Start of DATASET EXTRACT

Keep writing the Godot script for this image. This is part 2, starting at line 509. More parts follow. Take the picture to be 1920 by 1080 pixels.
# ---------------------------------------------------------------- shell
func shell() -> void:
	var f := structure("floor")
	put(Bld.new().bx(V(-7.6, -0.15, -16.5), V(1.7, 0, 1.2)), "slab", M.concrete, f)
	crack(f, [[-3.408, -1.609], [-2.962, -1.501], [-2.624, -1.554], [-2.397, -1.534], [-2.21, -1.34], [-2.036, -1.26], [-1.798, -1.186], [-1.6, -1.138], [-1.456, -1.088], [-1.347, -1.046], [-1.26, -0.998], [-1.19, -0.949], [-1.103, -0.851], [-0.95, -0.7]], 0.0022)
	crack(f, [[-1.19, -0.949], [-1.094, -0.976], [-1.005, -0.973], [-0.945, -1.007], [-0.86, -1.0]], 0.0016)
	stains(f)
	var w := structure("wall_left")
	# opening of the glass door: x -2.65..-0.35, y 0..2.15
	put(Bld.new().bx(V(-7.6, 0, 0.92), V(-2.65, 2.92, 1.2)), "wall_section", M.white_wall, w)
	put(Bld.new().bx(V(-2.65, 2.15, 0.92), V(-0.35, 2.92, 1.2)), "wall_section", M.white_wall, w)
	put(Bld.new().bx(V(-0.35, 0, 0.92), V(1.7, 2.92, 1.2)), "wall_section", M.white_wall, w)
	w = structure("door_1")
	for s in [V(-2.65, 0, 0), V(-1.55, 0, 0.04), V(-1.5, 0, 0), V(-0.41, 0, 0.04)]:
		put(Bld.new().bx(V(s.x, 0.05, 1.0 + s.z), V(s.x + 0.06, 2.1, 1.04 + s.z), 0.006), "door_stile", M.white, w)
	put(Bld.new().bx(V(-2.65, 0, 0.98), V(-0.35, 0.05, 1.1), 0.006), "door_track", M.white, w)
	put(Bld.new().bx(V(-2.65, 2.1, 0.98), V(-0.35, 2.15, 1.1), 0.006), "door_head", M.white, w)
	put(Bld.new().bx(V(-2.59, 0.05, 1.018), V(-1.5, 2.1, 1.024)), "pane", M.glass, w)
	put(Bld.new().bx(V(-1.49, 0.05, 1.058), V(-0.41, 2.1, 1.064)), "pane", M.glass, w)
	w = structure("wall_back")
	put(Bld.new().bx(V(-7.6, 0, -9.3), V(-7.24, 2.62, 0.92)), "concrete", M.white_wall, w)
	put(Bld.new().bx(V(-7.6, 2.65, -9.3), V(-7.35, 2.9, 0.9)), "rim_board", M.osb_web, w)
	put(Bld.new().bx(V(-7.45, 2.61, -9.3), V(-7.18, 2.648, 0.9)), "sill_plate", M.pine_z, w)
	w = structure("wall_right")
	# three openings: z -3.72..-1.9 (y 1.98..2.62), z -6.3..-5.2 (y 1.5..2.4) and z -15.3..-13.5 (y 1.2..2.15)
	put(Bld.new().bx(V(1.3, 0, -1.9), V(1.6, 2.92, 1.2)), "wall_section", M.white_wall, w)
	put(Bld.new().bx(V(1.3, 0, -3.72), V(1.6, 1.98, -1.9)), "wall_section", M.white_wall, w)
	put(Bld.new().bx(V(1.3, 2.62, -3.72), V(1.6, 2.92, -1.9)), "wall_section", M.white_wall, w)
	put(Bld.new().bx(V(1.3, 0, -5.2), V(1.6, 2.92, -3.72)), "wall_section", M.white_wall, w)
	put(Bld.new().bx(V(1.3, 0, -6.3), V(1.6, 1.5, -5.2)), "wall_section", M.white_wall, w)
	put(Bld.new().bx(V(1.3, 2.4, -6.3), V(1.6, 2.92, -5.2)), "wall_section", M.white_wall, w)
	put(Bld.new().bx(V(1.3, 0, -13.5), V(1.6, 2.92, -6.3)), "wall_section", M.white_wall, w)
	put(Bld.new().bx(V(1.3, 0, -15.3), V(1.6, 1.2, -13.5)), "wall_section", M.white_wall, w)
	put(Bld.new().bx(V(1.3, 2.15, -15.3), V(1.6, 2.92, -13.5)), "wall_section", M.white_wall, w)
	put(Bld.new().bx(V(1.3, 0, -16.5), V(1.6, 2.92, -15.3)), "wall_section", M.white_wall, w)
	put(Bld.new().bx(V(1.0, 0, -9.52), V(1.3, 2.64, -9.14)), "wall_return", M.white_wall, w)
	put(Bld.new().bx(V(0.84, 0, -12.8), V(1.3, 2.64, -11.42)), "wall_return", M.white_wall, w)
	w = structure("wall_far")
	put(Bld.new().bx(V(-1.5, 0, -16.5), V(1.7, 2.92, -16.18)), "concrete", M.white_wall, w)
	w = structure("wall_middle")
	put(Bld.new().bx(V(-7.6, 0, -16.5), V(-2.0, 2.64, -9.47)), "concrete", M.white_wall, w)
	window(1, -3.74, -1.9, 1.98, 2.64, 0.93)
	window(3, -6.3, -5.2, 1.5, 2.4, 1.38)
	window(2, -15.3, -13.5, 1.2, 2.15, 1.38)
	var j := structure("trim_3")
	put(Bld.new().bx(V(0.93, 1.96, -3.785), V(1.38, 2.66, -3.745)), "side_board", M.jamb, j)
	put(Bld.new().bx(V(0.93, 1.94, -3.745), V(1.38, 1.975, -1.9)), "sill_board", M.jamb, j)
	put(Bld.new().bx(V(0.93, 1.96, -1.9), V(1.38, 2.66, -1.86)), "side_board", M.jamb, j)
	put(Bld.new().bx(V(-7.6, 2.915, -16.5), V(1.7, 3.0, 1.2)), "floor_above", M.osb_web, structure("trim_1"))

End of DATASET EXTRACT

Restate the data above word for word, please.

Keep writing the Godot script for this image. This is part 2, starting at line 509. More parts follow. Take the picture to be 1920 by 1080 pixels.
# ---------------------------------------------------------------- shell
func shell() -> void:
	var f := structure("floor")
	put(Bld.new().bx(V(-7.6, -0.15, -16.5), V(1.7, 0, 1.2)), "slab", M.concrete, f)
	crack(f, [[-3.408, -1.609], [-2.962, -1.501], [-2.624, -1.554], [-2.397, -1.534], [-2.21, -1.34], [-2.036, -1.26], [-1.798, -1.186], [-1.6, -1.138], [-1.456, -1.088], [-1.347, -1.046], [-1.26, -0.998], [-1.19, -0.949], [-1.103, -0.851], [-0.95, -0.7]], 0.0022)
	crack(f, [[-1.19, -0.949], [-1.094, -0.976], [-1.005, -0.973], [-0.945, -1.007], [-0.86, -1.0]], 0.0016)
	stains(f)
	var w := structure("wall_left")
	# opening of the glass door: x -2.65..-0.35, y 0..2.15
	put(Bld.new().bx(V(-7.6, 0, 0.92), V(-2.65, 2.92, 1.2)), "wall_section", M.white_wall, w)
	put(Bld.new().bx(V(-2.65, 2.15, 0.92), V(-0.35, 2.92, 1.2)), "wall_section", M.white_wall, w)
	put(Bld.new().bx(V(-0.35, 0, 0.92), V(1.7, 2.92, 1.2)), "wall_section", M.white_wall, w)
	w = structure("door_1")
	for s in [V(-2.65, 0, 0), V(-1.55, 0, 0.04), V(-1.5, 0, 0), V(-0.41, 0, 0.04)]:
		put(Bld.new().bx(V(s.x, 0.05, 1.0 + s.z), V(s.x + 0.06, 2.1, 1.04 + s.z), 0.006), "door_stile", M.white, w)
	put(Bld.new().bx(V(-2.65, 0, 0.98), V(-0.35, 0.05, 1.1), 0.006), "door_track", M.white, w)
	put(Bld.new().bx(V(-2.65, 2.1, 0.98), V(-0.35, 2.15, 1.1), 0.006), "door_head", M.white, w)
	put(Bld.new().bx(V(-2.59, 0.05, 1.018), V(-1.5, 2.1, 1.024)), "pane", M.glass, w)
	put(Bld.new().bx(V(-1.49, 0.05, 1.058), V(-0.41, 2.1, 1.064)), "pane", M.glass, w)
	w = structure("wall_back")
	put(Bld.new().bx(V(-7.6, 0, -9.3), V(-7.24, 2.62, 0.92)), "concrete", M.white_wall, w)
	put(Bld.new().bx(V(-7.6, 2.65, -9.3), V(-7.35, 2.9, 0.9)), "rim_board", M.osb_web, w)
	put(Bld.new().bx(V(-7.45, 2.61, -9.3), V(-7.18, 2.648, 0.9)), "sill_plate", M.pine_z, w)
	w = structure("wall_right")
	# three openings: z -3.72..-1.9 (y 1.98..2.62), z -6.3..-5.2 (y 1.5..2.4) and z -15.3..-13.5 (y 1.2..2.15)
	put(Bld.new().bx(V(1.3, 0, -1.9), V(1.6, 2.92, 1.2)), "wall_section", M.white_wall, w)
	put(Bld.new().bx(V(1.3, 0, -3.72), V(1.6, 1.98, -1.9)), "wall_section", M.white_wall, w)
	put(Bld.new().bx(V(1.3, 2.62, -3.72), V(1.6, 2.92, -1.9)), "wall_section", M.white_wall, w)
	put(Bld.new().bx(V(1.3, 0, -5.2), V(1.6, 2.92, -3.72)), "wall_section", M.white_wall, w)
	put(Bld.new().bx(V(1.3, 0, -6.3), V(1.6, 1.5, -5.2)), "wall_section", M.white_wall, w)
	put(Bld.new().bx(V(1.3, 2.4, -6.3), V(1.6, 2.92, -5.2)), "wall_section", M.white_wall, w)
	put(Bld.new().bx(V(1.3, 0, -13.5), V(1.6, 2.92, -6.3)), "wall_section", M.white_wall, w)
	put(Bld.new().bx(V(1.3, 0, -15.3), V(1.6, 1.2, -13.5)), "wall_section", M.white_wall, w)
	put(Bld.new().bx(V(1.3, 2.15, -15.3), V(1.6, 2.92, -13.5)), "wall_section", M.white_wall, w)
	put(Bld.new().bx(V(1.3, 0, -16.5), V(1.6, 2.92, -15.3)), "wall_section", M.white_wall, w)
	put(Bld.new().bx(V(1.0, 0, -9.52), V(1.3, 2.64, -9.14)), "wall_return", M.white_wall, w)
	put(Bld.new().bx(V(0.84, 0, -12.8), V(1.3, 2.64, -11.42)), "wall_return", M.white_wall, w)
	w = structure("wall_far")
	put(Bld.new().bx(V(-1.5, 0, -16.5), V(1.7, 2.92, -16.18)), "concrete", M.white_wall, w)
	w = structure("wall_middle")
	put(Bld.new().bx(V(-7.6, 0, -16.5), V(-2.0, 2.64, -9.47)), "concrete", M.white_wall, w)
	window(1, -3.74, -1.9, 1.98, 2.64, 0.93)
	window(3, -6.3, -5.2, 1.5, 2.4, 1.38)
	window(2, -15.3, -13.5, 1.2, 2.15, 1.38)
	var j := structure("trim_3")
	put(Bld.new().bx(V(0.93, 1.96, -3.785), V(1.38, 2.66, -3.745)), "side_board", M.jamb, j)
	put(Bld.new().bx(V(0.93, 1.94, -3.745), V(1.38, 1.975, -1.9)), "sill_board", M.jamb, j)
	put(Bld.new().bx(V(0.93, 1.96, -1.9), V(1.38, 2.66, -1.86)), "side_board", M.jamb, j)
	put(Bld.new().bx(V(-7.6, 2.915, -16.5), V(1.7, 3.0, 1.2)), "floor_above", M.osb_web, structure("trim_1"))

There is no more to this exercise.